XVII.
The unusually favourable result of this examination attracted the attention of academical and other circles towards me. The mark admissus cum praecipua laude had only very rarely been given before. Hauch expressed his satisfaction at home in no measured terms. His wife stopped my grandfather in the street and informed him that his grandson was the cleverest and best-read young man that her husband had come across during his University experience. When I went to the old poet after the examination to thank him, he said to me (these were his very words): "I am an old man and must die soon; you must be my successor at the University; I shall say so unreservedly; indeed, I will even say it on my death-bed." Strangely enough, he did say it and record it on his death-bed seven years later, exactly as he had promised to do.
In Bröchner's house, too, there was a great deal said about my becoming a professor. I myself was despondent about it; I thought only of the war, only wished to be fit for a soldier.
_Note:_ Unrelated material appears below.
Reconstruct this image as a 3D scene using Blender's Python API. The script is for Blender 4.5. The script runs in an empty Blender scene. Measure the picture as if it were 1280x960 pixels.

Hauch was pleased at my wanting to be a soldier. "It is fine of you, if you can only stand it." When Hauch heard for certain that I was only 22 years old (he himself was 73), he started up in his chair and said:
"Why, it is incredible that at your age you can have got so far." Rasmus Nielsen was the only one of the professors who did not entertain me with the discussion of my future academic prospects; but he it was who gave me the highest praise:
"According to our unanimous opinions," said he, "you are the foremost of all the young men."
I was only the more determined not to let myself be buried alive in the flower of my youth by accepting professorship before I had been able to live and breathe freely.--I might have spared myself any anxiety.